Letter from the President
October, 2009
Dear Colleagues:
By now, much of the news about the semester underway may be known to you. But I am still in the habit of writing a letter like this early in the fall of each new academic year. So here it is.
The “big news” is, of course, about our record-setting enrollments. As it turned out, all of our usual predictors underestimated the number of students who would enroll this fall – an error in direction much preferred over the opposite – and rather than the expected 2% growth, we experienced a growth of nearly 7% over the fall of 2008.
The number of new “freshpersons” is “up” by nearly a hundred to a total of 1,740 – and more than 70% of them have come to live in campus housing, another very significant change from most of our University’s history. The number of transfer students also increased, and the anticipated decline in graduate students did not materialize – growth in the Business and Health Sciences programs more than off-set losses in the College of Education.
We also experienced an increase in the numbers of international students and now have some 458 students from 36 countries taking classes on campus.
Taken together, there are now 10,498 individual human souls taking for-credit classes, plus another couple of thousand in the Osher Lifelong Learning Program and various non-credit and continuing education courses.
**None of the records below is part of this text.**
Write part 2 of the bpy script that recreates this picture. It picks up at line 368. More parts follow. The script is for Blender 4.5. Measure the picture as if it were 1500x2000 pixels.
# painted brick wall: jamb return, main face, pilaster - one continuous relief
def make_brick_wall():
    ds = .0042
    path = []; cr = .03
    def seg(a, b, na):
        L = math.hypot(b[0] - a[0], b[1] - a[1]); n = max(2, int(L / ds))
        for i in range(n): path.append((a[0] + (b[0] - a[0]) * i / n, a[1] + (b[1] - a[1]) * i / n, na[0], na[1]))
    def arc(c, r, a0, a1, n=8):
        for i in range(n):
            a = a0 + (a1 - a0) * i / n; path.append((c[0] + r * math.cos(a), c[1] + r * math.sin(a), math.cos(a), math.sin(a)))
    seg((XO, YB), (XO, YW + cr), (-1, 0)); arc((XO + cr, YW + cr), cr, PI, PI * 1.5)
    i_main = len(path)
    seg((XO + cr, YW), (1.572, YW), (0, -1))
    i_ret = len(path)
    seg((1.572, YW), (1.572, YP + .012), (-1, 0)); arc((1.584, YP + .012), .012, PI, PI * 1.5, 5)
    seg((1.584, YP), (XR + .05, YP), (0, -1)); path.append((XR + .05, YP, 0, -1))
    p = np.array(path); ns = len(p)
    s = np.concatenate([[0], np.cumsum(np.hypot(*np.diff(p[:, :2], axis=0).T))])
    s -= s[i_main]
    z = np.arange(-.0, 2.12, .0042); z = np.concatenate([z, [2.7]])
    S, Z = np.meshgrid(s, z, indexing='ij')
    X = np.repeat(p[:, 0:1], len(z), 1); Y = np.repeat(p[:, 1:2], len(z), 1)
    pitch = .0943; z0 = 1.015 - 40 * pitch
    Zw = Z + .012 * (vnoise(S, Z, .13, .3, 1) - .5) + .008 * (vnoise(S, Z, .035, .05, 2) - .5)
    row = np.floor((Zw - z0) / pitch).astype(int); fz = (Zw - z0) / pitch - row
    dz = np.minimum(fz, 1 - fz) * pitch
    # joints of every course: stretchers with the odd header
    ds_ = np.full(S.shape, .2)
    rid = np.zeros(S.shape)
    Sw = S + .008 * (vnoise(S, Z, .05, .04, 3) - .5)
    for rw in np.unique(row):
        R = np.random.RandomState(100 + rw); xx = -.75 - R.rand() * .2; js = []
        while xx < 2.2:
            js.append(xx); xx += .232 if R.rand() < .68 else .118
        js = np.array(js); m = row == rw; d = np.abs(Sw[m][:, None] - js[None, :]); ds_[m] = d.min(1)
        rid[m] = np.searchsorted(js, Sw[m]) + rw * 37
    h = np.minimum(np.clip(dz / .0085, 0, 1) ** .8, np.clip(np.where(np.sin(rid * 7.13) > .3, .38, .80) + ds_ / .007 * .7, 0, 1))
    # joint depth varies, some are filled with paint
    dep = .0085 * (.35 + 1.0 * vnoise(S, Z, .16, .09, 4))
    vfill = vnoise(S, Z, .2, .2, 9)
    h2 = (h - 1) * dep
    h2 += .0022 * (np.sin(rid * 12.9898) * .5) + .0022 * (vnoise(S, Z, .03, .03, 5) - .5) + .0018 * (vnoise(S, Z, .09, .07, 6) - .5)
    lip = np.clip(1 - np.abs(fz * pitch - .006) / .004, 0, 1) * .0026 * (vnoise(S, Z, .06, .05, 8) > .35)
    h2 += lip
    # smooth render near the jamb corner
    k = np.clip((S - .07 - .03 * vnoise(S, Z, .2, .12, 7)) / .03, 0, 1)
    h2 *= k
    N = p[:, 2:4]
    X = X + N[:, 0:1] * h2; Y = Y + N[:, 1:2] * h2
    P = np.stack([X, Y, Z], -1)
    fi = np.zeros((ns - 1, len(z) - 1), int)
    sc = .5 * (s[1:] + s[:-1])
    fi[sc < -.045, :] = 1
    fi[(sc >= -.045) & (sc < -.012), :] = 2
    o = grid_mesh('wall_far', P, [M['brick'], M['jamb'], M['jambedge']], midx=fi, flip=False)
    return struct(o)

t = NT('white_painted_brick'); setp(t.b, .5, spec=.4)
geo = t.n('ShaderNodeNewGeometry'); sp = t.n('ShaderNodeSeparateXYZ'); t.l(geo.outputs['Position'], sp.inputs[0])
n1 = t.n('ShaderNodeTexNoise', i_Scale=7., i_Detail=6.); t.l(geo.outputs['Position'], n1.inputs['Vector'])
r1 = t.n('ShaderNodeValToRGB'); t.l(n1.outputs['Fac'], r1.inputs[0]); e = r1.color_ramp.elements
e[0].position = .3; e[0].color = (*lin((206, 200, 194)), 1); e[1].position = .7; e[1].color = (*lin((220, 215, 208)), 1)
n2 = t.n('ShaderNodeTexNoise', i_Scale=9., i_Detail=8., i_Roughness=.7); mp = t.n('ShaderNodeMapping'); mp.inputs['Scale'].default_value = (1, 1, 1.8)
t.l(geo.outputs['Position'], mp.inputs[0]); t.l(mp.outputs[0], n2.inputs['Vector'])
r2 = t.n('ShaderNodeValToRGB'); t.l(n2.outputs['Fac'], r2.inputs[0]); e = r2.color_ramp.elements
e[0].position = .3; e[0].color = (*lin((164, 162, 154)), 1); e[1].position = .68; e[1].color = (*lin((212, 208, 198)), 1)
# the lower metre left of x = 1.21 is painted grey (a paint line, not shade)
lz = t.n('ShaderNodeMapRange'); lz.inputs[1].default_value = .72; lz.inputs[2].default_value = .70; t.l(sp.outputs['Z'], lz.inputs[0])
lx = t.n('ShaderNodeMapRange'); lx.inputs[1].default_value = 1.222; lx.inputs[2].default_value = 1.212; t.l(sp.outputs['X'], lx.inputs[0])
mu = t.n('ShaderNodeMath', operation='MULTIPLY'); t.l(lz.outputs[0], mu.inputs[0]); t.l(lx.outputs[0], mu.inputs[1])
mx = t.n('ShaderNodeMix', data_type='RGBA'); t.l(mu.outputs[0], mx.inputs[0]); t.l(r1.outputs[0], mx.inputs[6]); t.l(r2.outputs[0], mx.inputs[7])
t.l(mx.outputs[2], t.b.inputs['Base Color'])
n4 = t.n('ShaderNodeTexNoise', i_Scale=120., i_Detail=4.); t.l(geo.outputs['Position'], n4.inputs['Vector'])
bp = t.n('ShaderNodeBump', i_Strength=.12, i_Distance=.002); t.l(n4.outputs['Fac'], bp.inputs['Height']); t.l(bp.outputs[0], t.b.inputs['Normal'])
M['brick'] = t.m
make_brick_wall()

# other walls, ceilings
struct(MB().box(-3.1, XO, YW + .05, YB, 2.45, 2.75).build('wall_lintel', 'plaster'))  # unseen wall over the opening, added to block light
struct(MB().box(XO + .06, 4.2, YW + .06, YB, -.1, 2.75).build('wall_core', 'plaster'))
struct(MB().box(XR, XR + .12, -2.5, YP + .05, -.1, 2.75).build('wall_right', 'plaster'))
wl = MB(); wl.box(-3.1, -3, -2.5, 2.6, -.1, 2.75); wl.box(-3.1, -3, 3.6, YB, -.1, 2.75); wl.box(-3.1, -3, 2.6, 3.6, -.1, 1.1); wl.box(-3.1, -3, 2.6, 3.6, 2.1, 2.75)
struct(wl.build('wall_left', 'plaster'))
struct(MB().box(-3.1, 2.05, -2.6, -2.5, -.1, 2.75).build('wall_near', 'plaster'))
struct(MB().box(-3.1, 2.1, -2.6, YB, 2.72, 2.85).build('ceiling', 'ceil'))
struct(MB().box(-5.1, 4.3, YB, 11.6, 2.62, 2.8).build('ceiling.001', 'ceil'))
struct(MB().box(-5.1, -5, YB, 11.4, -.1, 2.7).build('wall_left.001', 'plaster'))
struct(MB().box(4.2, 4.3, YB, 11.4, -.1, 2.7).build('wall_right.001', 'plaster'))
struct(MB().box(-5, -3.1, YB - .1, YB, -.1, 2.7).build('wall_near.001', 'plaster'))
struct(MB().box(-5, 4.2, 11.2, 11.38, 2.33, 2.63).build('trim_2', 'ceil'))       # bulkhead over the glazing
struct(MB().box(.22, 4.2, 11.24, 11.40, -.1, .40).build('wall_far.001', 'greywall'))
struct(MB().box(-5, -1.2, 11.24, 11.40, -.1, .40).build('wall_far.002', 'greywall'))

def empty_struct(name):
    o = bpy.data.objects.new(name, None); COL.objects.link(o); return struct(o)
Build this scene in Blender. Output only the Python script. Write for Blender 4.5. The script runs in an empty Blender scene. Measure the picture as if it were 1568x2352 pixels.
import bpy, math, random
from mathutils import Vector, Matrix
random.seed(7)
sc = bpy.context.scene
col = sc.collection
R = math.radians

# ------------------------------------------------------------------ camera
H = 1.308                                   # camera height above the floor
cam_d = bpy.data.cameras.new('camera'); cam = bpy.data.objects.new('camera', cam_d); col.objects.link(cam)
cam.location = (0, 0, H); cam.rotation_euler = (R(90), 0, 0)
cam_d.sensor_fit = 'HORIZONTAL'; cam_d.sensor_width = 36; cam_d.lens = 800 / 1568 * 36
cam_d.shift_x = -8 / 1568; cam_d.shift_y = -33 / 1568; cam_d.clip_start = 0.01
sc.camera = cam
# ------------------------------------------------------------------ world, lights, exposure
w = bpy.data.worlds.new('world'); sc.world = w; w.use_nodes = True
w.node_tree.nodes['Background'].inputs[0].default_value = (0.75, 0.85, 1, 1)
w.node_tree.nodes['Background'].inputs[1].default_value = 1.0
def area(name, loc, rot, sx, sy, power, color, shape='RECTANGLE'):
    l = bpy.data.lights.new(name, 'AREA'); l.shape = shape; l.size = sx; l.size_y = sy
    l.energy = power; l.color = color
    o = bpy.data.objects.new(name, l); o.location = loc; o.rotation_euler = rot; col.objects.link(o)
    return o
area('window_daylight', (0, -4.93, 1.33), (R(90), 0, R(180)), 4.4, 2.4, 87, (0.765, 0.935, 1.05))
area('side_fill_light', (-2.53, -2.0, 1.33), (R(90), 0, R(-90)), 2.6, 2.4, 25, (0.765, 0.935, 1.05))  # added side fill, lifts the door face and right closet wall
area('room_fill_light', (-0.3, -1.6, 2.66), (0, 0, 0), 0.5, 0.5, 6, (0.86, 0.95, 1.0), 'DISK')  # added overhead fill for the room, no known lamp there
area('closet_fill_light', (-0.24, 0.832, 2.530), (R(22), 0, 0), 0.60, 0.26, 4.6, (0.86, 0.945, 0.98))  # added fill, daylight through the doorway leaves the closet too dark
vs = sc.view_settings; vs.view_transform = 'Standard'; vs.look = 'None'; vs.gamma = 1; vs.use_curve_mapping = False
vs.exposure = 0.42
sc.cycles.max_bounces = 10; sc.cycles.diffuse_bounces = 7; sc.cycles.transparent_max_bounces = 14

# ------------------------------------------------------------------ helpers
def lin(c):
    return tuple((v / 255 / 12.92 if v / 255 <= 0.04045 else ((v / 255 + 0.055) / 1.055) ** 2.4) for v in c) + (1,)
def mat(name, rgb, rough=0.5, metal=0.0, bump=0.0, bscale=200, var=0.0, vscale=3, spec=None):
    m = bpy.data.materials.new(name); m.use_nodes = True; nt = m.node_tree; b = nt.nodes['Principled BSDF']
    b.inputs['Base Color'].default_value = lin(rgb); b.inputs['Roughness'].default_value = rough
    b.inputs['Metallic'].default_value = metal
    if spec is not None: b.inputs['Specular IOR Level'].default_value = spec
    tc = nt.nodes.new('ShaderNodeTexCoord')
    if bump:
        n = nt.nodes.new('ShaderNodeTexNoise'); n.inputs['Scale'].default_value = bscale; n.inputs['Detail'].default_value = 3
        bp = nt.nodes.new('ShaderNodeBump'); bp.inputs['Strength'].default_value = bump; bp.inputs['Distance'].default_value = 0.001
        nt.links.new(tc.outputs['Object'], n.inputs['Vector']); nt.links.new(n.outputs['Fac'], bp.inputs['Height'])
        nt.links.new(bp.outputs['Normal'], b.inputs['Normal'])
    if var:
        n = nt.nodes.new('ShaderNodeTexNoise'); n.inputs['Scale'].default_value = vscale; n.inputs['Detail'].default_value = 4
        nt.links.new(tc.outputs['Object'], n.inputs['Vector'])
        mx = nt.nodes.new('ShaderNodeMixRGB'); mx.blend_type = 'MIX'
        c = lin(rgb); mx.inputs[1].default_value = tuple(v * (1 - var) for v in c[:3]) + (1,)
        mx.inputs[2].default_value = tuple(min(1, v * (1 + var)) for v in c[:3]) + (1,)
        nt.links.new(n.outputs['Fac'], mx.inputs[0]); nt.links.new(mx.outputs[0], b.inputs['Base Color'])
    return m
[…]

The campus is a busy place and . . . yes, I know . . . parking is a problem.
The sports teams are winning and the Theatre and Music seasons are about to begin. And in a particularly salutary effort, our Student Association won its annual competition – the “Battle of the Valleys” – by raising some $38,000 for the Boys and Girls Club of Saginaw. Once again, the student leadership was outstanding in this service initiative.
We greeted 29 new faculty colleagues this semester and about that many new staff. These colleagues come to us from a variety of places and institutions – also from several nations around the world. An interesting note: about one-third of all our full-time faculty colleagues have joined SVSU in just the past five years And a new three-year agreement was reached with the Support Staff Association, thanks to the good work by all those involved.
We also began the semester with several new facilities completed – the Living Center Southwest, the addition to the Arbury Fine Arts Center and the new Health Services Building, operated in a collaborative agreement with Covenant HealthCare – and construction on the new $28 million Health and Human Services facility is well underway.
Another interesting note: We have now completed some $175 million in capital expansion at SVSU in just the past decade, increasing the total size of our campus by more than 67%.
And so . . . we are clearly off and running on the 2009-2010 academic year. The Fall Focus lecture series has brought and will bring several outstanding speakers to the campus and will also showcase our own colleagues who will deliver key presentations. We are in the process of seeking new deans for three of our colleges, and the hiring cycle for some 19 new faculty has just begun.
There are, of course, challenges ahead. As I write this, Michigan still has not passed a State budget for the year, so we must deal with that uncertainty. And we know that the next few years will not likely bring about a reversal of the recent trends in which state funding shrinks and the burdens of increased tuition rates fall ever more heavily on our students and their families.
At the same time, there are also tremendous opportunities ahead, this year and beyond, as we look to invest in initiatives that will deepen our curricular offerings and services and research programs. Stay tuned as more and more of these are announced.
The economy of our State and region continue to struggle, of course, and the University is not immune to these problems. But as our enrollments indicate, never has the University been more important to our State and region and never has our responsibility to serve our students been more critical to them and to the future for all of us.
I’m enormously proud to be among you and part of this work. Let’s keep at it.